» **Task goal**: Find every line below that contains the word "pixels" and copy it out.

Excerpt from a dataset
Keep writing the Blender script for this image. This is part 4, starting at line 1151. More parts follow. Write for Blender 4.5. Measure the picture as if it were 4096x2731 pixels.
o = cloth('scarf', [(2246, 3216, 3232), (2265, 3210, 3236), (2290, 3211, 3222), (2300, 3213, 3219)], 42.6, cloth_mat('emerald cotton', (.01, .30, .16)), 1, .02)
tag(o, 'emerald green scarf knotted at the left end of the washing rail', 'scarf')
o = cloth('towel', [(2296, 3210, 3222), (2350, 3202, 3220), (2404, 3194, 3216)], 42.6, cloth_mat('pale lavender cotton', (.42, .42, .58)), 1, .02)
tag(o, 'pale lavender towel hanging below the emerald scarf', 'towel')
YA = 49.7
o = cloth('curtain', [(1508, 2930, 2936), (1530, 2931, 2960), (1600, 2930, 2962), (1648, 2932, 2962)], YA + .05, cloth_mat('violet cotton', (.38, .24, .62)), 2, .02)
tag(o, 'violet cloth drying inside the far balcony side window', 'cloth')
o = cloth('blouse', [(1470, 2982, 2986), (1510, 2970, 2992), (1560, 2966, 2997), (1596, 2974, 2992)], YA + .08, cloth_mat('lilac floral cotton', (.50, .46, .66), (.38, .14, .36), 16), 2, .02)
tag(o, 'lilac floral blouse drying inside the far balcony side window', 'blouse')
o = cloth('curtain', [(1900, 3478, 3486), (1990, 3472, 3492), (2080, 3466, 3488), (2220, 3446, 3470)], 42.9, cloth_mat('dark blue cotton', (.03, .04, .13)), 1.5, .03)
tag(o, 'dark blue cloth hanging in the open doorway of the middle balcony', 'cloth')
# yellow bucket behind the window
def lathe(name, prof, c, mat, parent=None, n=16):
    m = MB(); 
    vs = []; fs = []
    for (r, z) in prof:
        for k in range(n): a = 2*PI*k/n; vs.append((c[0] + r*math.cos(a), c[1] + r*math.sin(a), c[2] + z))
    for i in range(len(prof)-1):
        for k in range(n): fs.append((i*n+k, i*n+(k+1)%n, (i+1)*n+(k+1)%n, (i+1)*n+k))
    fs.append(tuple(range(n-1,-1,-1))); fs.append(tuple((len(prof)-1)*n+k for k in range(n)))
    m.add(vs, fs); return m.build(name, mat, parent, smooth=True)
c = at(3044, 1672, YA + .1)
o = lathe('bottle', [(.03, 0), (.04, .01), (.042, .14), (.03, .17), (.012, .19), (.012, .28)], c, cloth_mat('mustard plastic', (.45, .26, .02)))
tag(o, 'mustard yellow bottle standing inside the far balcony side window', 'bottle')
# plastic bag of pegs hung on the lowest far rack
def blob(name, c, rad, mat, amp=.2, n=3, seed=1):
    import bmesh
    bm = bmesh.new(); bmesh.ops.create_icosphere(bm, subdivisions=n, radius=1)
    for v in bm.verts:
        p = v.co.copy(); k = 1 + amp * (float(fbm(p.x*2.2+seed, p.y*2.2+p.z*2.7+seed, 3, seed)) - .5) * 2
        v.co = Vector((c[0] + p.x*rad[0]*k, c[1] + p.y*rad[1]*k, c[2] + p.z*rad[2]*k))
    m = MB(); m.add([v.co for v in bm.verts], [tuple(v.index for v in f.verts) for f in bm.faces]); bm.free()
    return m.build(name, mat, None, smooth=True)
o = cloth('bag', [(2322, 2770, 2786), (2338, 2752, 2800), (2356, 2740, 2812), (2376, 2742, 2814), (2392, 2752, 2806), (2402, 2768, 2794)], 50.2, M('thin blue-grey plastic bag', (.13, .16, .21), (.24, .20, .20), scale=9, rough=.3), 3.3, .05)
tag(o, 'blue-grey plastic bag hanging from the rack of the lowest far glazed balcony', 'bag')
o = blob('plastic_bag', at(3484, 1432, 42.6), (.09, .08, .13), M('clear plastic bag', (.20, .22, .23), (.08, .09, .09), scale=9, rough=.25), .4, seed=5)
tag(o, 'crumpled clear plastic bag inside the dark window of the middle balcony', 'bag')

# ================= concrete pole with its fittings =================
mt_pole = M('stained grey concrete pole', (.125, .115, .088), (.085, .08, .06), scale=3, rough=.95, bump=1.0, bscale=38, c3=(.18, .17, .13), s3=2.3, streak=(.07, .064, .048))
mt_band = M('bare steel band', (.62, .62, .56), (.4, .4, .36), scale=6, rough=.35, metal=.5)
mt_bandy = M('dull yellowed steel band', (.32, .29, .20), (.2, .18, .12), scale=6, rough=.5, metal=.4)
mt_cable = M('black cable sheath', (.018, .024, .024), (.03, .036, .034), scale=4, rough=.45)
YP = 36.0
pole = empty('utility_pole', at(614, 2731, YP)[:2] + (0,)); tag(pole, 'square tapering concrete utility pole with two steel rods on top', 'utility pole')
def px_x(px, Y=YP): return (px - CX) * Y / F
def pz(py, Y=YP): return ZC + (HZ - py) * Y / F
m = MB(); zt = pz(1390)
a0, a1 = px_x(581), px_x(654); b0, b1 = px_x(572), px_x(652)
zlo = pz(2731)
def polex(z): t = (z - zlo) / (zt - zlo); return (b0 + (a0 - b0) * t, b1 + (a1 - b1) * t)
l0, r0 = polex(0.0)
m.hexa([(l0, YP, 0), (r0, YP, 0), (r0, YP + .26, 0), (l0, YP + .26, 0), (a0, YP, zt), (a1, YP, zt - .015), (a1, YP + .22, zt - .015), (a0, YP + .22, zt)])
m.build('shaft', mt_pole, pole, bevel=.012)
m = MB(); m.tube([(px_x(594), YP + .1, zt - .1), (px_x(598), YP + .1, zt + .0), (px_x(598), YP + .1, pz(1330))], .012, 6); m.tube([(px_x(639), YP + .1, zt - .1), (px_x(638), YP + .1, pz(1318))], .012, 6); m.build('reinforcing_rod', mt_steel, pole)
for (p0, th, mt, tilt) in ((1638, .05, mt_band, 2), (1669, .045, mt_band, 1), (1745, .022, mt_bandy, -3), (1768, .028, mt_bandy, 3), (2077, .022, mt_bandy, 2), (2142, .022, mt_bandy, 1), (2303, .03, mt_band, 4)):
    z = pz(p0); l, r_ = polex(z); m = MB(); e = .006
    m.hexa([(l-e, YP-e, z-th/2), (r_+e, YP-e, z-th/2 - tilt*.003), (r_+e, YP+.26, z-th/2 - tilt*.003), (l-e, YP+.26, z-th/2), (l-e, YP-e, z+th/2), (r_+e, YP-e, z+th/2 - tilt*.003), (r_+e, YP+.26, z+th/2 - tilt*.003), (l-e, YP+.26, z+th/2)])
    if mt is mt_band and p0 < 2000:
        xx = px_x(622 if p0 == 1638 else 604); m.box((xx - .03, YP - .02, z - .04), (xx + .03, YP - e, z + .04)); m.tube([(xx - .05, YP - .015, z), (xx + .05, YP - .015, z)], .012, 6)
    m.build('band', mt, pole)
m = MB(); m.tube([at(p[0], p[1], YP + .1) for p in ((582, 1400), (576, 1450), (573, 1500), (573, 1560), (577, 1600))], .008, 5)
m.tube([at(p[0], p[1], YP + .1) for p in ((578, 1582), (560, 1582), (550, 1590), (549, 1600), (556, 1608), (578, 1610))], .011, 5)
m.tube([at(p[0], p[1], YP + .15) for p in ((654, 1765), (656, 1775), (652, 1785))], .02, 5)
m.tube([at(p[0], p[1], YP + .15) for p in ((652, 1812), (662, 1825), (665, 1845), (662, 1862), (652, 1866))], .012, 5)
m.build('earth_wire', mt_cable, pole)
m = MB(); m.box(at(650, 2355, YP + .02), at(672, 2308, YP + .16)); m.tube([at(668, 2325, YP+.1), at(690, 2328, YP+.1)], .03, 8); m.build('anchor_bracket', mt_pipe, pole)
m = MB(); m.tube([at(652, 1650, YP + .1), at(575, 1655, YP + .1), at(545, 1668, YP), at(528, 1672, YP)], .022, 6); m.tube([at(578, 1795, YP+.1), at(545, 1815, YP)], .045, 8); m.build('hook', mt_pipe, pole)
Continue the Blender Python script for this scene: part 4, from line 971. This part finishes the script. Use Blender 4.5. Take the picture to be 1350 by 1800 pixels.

» **Full response**:
Keep writing the Blender script for this image. This is part 4, starting at line 1151. More parts follow. Write for Blender 4.5. Measure the picture as if it were 4096x2731 pixels.
Continue the Blender Python script for this scene: part 4, from line 971. This part finishes the script. Use Blender 4.5. Take the picture to be 1350 by 1800 pixels.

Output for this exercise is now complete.